→ Problem statement
The listing below should be printed exactly, every line of it. Skip the pictures.

— start of Data block —

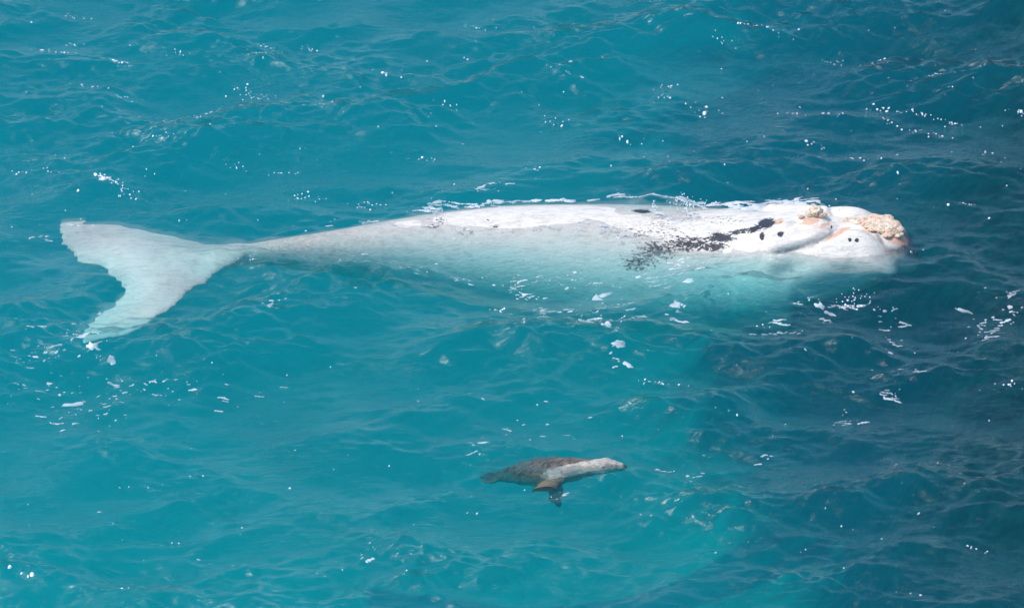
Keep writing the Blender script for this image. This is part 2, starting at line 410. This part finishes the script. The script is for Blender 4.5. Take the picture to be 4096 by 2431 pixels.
def mat_foam():
    m = NT('foam'); tc = m.n('NewGeometry').outputs['Position']; n = m.noise(tc, 35, 4, .7)
    principled(m, m.mix(n, (.62, .68, .72), (.82, .84, .86)), .6, m.bump(n, .01), .3)
    p = m.out.inputs['Surface'].links[0].from_node; t = m.n('BsdfTransparent'); x = m.n('MixShader')
    m.l(m.ramp(m.noise(tc, 2.2, 2), .35, .65, .25, .72), x.inputs[0]); m.l(p.outputs[0], x.inputs[1]); m.l(t.outputs[0], x.inputs[2]); m.l(x.outputs[0], m.out.inputs['Surface']); return m.m
def mat_drop_glint():
    m = NT('splash water and glint specks'); return principled(m, (.82, .86, .88), .15, None, .8)  # opaque white; also colours the specks that stand for sun glints
def mat_sealion():
    m = NT('sea lion fur'); tc = m.n('NewGeometry').outputs['Position']; n = m.noise(m.scaled(tc, 1, 3, 3), 8, 6, .75, .4); nf = m.noise(m.scaled(tc, 1, 4, 4), 40, 3, .6)
    back = m.mix(m.ramp(n, .38, .64), (.035, .03, .028), (.25, .20, .165)); cream = m.mix(m.ramp(n, .3, .7), (.26, .235, .20), (.60, .555, .48))
    c = m.mix(m.ramp(m.math('ADD', m.at('cream'), m.math('MULTIPLY', m.math('SUBTRACT', n, .5), 1.1)), .42, .62), back, cream)
    c = m.mix(m.at('rust'), c, (.36, .23, .13)); c = m.mix(m.at('black'), c, (.015, .014, .015))
    return principled(m, c, .45, m.bump(nf, .012), .4)

# ------------------------------------------------------------------ the setting: sea water (one closed body reaching the horizon) and seabed
def axis(lo, hi, d, far):
    a = [np.arange(lo, hi + d, d)]; st = d; x = hi; R_ = []
    while x < far: st *= 1.14; x += st; R_.append(x)
    st = d; x = lo; L_ = []
    while x > -far: st *= 1.14; x -= st; L_.append(x)
    return np.concatenate([L_[::-1], a[0], R_])
def grid_faces(nx, ny, off=0):
    i = np.arange(nx - 1)[:, None] * ny + np.arange(ny - 1)[None, :]; i = i.ravel() + off
    return np.stack([i, i + ny, i + ny + 1, i + 1], -1)
def build_sea():
    gx = axis(-9.4, 9.4, .03, 4000.); gy = axis(-11.5, 12.5, .036, 4000.)
    U, Vv = np.meshgrid(gx, gy, indexing='ij'); nx, ny = U.shape
    X_, Y_, Z_ = sea(U.ravel(), Vv.ravel())
    top = np.stack([X_, Y_, Z_], -1)
    F = grid_faces(nx, ny)
    # skirt and floor close the body of water
    b = np.concatenate([np.arange(0, nx) * ny, (nx - 1) * ny + np.arange(1, ny), (np.arange(nx - 2, -1, -1)) * ny + ny - 1, np.arange(ny - 2, 0, -1)])
    low = top[b].copy(); low[:, 2] = -40.0; n0 = len(top); nb = len(b); ii = np.arange(nb); jj = (ii + 1) % nb
    skirt = np.stack([b[jj], b[ii], n0 + ii, n0 + jj], -1)
    cen = n0 + nb
    verts = np.concatenate([top, low, [[0, 0, -40.0]]])
    fan = np.stack([n0 + jj, n0 + ii, np.full(nb, cen), np.full(nb, cen)], -1)
    me_f = np.concatenate([F, skirt])
    # fan as triangles in a from-scratch mesh
    me = bpy.data.meshes.new('sea_water')
    tri = fan[:, :3]
    loops = np.concatenate([me_f.ravel(), tri.ravel()]).astype(np.int32)
    starts = np.concatenate([np.arange(len(me_f)) * 4, len(me_f) * 4 + np.arange(nb) * 3]).astype(np.int32)
    me.vertices.add(len(verts)); me.vertices.foreach_set('co', verts.astype(np.float32).ravel())
    me.loops.add(len(loops)); me.loops.foreach_set('vertex_index', loops)
    me.polygons.add(len(starts)); me.polygons.foreach_set('loop_start', starts)
    me.update(calc_edges=True)
    sm = np.zeros(len(starts), bool); sm[:len(F)] = True; me.polygons.foreach_set('use_smooth', sm)
    o = bpy.data.objects.new('sea_water', me); C.objects.link(o); me.materials.append(mat_water())
    tag(o, 'turquoise open sea with small wind waves and sun glitter', kind='structure'); return o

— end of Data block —

→ Exercise response
Keep writing the Blender script for this image. This is part 2, starting at line 410. This part finishes the script. The script is for Blender 4.5. Take the picture to be 4096 by 2431 pixels.
def mat_foam():
    m = NT('foam'); tc = m.n('NewGeometry').outputs['Position']; n = m.noise(tc, 35, 4, .7)
    principled(m, m.mix(n, (.62, .68, .72), (.82, .84, .86)), .6, m.bump(n, .01), .3)
    p = m.out.inputs['Surface'].links[0].from_node; t = m.n('BsdfTransparent'); x = m.n('MixShader')
    m.l(m.ramp(m.noise(tc, 2.2, 2), .35, .65, .25, .72), x.inputs[0]); m.l(p.outputs[0], x.inputs[1]); m.l(t.outputs[0], x.inputs[2]); m.l(x.outputs[0], m.out.inputs['Surface']); return m.m
def mat_drop_glint():
    m = NT('splash water and glint specks'); return principled(m, (.82, .86, .88), .15, None, .8)  # opaque white; also colours the specks that stand for sun glints
def mat_sealion():
    m = NT('sea lion fur'); tc = m.n('NewGeometry').outputs['Position']; n = m.noise(m.scaled(tc, 1, 3, 3), 8, 6, .75, .4); nf = m.noise(m.scaled(tc, 1, 4, 4), 40, 3, .6)
    back = m.mix(m.ramp(n, .38, .64), (.035, .03, .028), (.25, .20, .165)); cream = m.mix(m.ramp(n, .3, .7), (.26, .235, .20), (.60, .555, .48))
    c = m.mix(m.ramp(m.math('ADD', m.at('cream'), m.math('MULTIPLY', m.math('SUBTRACT', n, .5), 1.1)), .42, .62), back, cream)
    c = m.mix(m.at('rust'), c, (.36, .23, .13)); c = m.mix(m.at('black'), c, (.015, .014, .015))
    return principled(m, c, .45, m.bump(nf, .012), .4)

# ------------------------------------------------------------------ the setting: sea water (one closed body reaching the horizon) and seabed
def axis(lo, hi, d, far):
    a = [np.arange(lo, hi + d, d)]; st = d; x = hi; R_ = []
    while x < far: st *= 1.14; x += st; R_.append(x)
    st = d; x = lo; L_ = []
    while x > -far: st *= 1.14; x -= st; L_.append(x)
    return np.concatenate([L_[::-1], a[0], R_])
def grid_faces(nx, ny, off=0):
    i = np.arange(nx - 1)[:, None] * ny + np.arange(ny - 1)[None, :]; i = i.ravel() + off
    return np.stack([i, i + ny, i + ny + 1, i + 1], -1)
def build_sea():
    gx = axis(-9.4, 9.4, .03, 4000.); gy = axis(-11.5, 12.5, .036, 4000.)
    U, Vv = np.meshgrid(gx, gy, indexing='ij'); nx, ny = U.shape
    X_, Y_, Z_ = sea(U.ravel(), Vv.ravel())
    top = np.stack([X_, Y_, Z_], -1)
    F = grid_faces(nx, ny)
    # skirt and floor close the body of water
    b = np.concatenate([np.arange(0, nx) * ny, (nx - 1) * ny + np.arange(1, ny), (np.arange(nx - 2, -1, -1)) * ny + ny - 1, np.arange(ny - 2, 0, -1)])
    low = top[b].copy(); low[:, 2] = -40.0; n0 = len(top); nb = len(b); ii = np.arange(nb); jj = (ii + 1) % nb
    skirt = np.stack([b[jj], b[ii], n0 + ii, n0 + jj], -1)
    cen = n0 + nb
    verts = np.concatenate([top, low, [[0, 0, -40.0]]])
    fan = np.stack([n0 + jj, n0 + ii, np.full(nb, cen), np.full(nb, cen)], -1)
    me_f = np.concatenate([F, skirt])
    # fan as triangles in a from-scratch mesh
    me = bpy.data.meshes.new('sea_water')
    tri = fan[:, :3]
    loops = np.concatenate([me_f.ravel(), tri.ravel()]).astype(np.int32)
    starts = np.concatenate([np.arange(len(me_f)) * 4, len(me_f) * 4 + np.arange(nb) * 3]).astype(np.int32)
    me.vertices.add(len(verts)); me.vertices.foreach_set('co', verts.astype(np.float32).ravel())
    me.loops.add(len(loops)); me.loops.foreach_set('vertex_index', loops)
    me.polygons.add(len(starts)); me.polygons.foreach_set('loop_start', starts)
    me.update(calc_edges=True)
    sm = np.zeros(len(starts), bool); sm[:len(F)] = True; me.polygons.foreach_set('use_smooth', sm)
    o = bpy.data.objects.new('sea_water', me); C.objects.link(o); me.materials.append(mat_water())
    tag(o, 'turquoise open sea with small wind waves and sun glitter', kind='structure'); return o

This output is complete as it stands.